Work through the entries below and report how many lines include "Blender". The number alone is the answer.

### Entries supplied
○ ○ ○ ○ ○ ○ ○

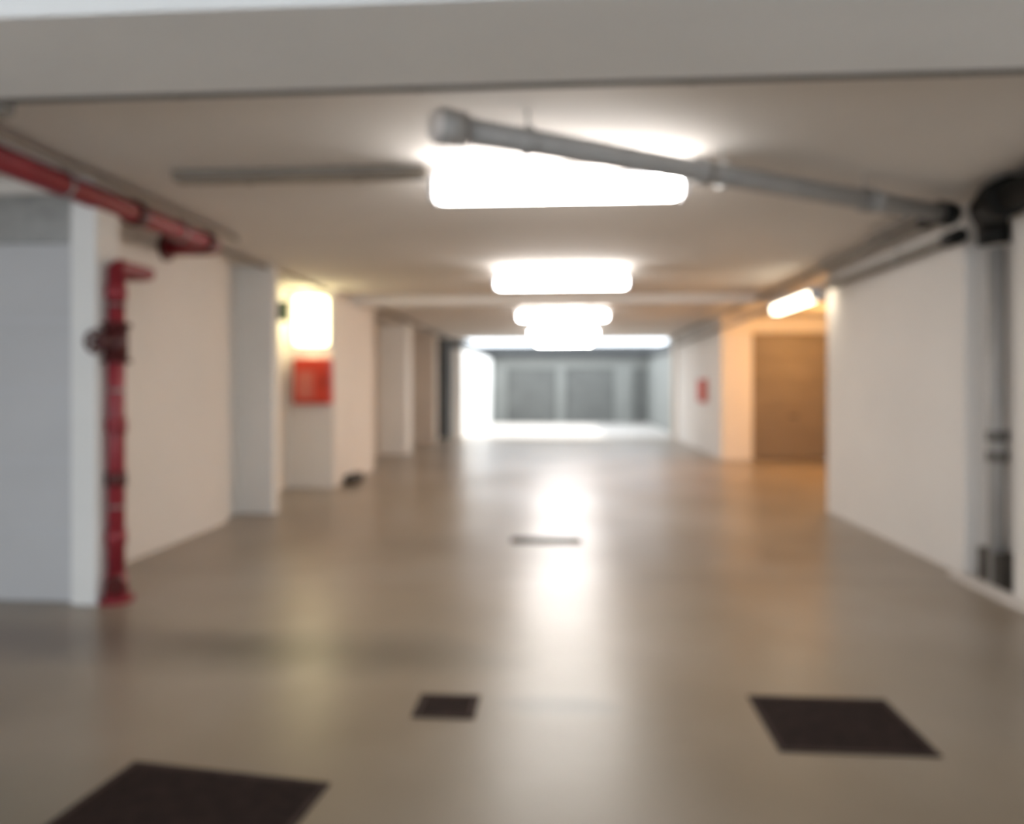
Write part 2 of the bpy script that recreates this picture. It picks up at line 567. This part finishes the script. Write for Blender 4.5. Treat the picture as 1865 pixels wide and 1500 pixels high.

○ ○ ○ ○ ○ ○ ○

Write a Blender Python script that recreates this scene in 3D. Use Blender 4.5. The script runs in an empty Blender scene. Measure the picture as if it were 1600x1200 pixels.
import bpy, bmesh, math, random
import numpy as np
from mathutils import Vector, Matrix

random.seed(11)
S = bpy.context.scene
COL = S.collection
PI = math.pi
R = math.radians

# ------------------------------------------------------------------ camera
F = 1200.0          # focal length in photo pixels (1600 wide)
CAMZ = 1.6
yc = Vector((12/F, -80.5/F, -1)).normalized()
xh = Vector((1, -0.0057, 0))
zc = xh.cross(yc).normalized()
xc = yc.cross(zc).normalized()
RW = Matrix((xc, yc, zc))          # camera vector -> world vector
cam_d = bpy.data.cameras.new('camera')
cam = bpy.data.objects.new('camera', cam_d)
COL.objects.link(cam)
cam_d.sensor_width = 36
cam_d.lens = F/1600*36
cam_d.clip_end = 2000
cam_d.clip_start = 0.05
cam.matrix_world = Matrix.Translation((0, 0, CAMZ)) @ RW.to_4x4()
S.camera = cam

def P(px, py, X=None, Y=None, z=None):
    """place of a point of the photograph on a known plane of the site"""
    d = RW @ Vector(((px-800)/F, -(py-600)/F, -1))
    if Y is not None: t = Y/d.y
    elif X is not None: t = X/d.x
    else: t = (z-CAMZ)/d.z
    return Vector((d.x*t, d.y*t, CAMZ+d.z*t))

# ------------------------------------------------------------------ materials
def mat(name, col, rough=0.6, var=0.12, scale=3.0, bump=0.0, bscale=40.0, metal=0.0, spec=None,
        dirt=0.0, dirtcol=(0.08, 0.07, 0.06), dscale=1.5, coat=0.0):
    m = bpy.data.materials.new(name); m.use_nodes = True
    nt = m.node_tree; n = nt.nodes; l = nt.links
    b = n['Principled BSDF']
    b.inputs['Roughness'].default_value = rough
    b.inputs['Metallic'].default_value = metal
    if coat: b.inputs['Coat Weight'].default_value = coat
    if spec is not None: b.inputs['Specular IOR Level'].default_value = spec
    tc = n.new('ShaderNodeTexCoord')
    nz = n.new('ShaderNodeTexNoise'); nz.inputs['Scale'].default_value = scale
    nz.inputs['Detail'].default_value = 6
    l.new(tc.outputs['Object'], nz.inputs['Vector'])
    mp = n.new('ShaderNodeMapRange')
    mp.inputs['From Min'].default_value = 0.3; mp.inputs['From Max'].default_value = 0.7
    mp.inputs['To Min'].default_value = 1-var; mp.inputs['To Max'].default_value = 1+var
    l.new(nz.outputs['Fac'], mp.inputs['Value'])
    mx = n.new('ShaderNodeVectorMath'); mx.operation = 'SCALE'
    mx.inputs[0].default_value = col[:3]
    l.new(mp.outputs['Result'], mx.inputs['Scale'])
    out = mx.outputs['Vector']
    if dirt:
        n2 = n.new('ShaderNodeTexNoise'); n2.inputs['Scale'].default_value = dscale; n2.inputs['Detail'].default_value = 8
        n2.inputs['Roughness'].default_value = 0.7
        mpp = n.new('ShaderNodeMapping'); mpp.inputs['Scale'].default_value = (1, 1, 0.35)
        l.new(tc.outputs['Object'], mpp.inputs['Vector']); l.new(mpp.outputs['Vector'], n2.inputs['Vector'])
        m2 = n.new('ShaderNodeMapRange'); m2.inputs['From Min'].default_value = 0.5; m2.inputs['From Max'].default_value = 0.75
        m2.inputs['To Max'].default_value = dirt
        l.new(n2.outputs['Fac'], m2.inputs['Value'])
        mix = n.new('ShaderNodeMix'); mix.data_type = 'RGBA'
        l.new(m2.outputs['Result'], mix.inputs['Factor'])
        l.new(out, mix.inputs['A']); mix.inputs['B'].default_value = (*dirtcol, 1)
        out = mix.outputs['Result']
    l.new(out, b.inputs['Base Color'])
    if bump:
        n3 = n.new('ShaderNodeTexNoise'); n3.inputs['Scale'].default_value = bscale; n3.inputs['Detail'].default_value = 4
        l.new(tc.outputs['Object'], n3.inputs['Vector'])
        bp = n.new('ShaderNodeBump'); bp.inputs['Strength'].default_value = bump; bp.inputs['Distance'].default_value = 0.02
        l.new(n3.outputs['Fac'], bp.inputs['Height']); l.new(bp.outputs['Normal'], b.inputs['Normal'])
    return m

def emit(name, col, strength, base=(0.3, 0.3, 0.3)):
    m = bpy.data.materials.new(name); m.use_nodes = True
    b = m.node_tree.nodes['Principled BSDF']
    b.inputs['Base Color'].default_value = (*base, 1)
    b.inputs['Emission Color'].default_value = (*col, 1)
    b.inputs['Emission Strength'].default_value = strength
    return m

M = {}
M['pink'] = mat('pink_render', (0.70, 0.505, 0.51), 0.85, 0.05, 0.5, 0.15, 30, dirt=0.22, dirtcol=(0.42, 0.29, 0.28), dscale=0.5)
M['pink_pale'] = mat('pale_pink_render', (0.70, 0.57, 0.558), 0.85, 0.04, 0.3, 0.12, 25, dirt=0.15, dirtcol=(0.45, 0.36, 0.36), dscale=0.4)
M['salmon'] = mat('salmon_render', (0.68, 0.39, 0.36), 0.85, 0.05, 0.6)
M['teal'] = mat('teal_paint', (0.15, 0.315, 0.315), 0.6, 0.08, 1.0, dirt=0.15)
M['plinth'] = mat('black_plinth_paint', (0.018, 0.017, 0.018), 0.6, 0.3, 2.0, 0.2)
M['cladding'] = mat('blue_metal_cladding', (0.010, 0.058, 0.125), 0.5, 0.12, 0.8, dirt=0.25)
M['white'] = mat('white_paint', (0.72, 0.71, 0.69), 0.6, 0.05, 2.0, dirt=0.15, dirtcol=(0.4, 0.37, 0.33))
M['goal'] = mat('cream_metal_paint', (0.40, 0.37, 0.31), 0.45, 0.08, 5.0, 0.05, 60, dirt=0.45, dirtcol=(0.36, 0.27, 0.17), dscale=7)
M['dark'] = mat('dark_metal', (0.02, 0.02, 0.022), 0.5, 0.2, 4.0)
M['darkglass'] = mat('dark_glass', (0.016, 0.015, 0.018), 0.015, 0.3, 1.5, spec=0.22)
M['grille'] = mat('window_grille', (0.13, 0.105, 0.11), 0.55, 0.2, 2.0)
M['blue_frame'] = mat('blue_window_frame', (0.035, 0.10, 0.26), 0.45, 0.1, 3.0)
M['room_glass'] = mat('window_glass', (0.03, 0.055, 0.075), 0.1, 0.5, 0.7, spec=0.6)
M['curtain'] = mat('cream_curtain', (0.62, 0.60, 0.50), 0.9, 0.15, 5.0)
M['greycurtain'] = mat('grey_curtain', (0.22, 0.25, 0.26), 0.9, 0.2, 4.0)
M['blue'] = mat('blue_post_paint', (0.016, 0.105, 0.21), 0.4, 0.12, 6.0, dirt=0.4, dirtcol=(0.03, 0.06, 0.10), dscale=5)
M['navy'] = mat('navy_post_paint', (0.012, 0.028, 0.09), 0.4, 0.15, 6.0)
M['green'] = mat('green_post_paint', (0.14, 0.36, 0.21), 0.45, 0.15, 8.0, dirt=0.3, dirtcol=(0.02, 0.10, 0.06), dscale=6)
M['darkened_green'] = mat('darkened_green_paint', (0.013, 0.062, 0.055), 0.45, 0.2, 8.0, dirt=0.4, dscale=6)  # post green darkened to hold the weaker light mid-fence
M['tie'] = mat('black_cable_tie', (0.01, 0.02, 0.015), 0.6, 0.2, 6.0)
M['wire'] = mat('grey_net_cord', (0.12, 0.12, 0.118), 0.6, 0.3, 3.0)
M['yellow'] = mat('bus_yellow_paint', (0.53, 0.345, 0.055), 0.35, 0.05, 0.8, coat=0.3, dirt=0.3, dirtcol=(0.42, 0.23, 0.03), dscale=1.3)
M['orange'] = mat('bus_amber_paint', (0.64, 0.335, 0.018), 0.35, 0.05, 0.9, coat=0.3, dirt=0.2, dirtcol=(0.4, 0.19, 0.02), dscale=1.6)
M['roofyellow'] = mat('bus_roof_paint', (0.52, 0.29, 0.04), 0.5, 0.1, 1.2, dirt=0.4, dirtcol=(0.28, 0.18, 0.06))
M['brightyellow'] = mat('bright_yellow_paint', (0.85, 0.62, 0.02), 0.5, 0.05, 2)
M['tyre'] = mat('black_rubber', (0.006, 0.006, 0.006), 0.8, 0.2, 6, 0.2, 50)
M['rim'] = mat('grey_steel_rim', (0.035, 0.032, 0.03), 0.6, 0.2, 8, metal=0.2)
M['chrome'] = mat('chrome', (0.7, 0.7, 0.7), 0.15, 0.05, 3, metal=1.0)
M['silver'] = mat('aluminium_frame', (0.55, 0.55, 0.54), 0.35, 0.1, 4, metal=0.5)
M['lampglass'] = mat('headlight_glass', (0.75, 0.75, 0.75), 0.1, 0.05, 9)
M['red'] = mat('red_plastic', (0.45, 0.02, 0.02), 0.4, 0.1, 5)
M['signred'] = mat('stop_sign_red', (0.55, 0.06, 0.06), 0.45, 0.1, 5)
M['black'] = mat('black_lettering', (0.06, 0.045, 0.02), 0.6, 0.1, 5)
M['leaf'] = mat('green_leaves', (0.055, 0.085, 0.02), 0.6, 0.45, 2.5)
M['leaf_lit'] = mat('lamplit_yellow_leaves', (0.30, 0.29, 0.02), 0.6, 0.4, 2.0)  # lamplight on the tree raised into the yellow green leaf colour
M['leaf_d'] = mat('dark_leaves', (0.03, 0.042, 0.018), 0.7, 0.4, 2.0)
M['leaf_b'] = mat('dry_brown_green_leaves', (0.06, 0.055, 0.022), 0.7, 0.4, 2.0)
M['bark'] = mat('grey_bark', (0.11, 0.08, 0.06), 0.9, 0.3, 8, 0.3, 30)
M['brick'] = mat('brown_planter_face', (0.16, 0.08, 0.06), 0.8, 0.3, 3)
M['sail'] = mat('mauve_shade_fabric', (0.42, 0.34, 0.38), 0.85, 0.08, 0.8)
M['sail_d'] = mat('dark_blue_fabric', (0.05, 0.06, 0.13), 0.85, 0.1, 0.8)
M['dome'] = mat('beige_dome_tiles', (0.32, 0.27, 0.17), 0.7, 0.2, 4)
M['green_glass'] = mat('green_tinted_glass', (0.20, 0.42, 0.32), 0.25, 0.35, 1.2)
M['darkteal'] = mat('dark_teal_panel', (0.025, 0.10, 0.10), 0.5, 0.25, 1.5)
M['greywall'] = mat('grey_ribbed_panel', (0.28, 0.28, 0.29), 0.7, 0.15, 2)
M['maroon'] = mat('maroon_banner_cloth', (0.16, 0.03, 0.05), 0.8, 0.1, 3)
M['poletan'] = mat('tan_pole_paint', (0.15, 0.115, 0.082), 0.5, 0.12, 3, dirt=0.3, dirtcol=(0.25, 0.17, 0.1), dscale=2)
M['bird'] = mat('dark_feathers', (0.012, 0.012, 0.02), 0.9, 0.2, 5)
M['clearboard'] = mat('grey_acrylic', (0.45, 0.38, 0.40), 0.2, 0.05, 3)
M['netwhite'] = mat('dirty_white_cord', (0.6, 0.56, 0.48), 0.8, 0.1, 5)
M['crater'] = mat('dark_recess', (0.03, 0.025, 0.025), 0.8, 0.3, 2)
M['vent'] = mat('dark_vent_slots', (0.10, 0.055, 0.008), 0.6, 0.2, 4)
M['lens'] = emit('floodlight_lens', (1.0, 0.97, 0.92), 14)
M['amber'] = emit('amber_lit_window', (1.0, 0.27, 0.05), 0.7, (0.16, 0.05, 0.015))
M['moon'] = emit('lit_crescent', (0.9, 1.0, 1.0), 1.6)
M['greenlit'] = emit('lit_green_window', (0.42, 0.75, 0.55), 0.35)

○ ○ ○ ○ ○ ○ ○

### Solution
2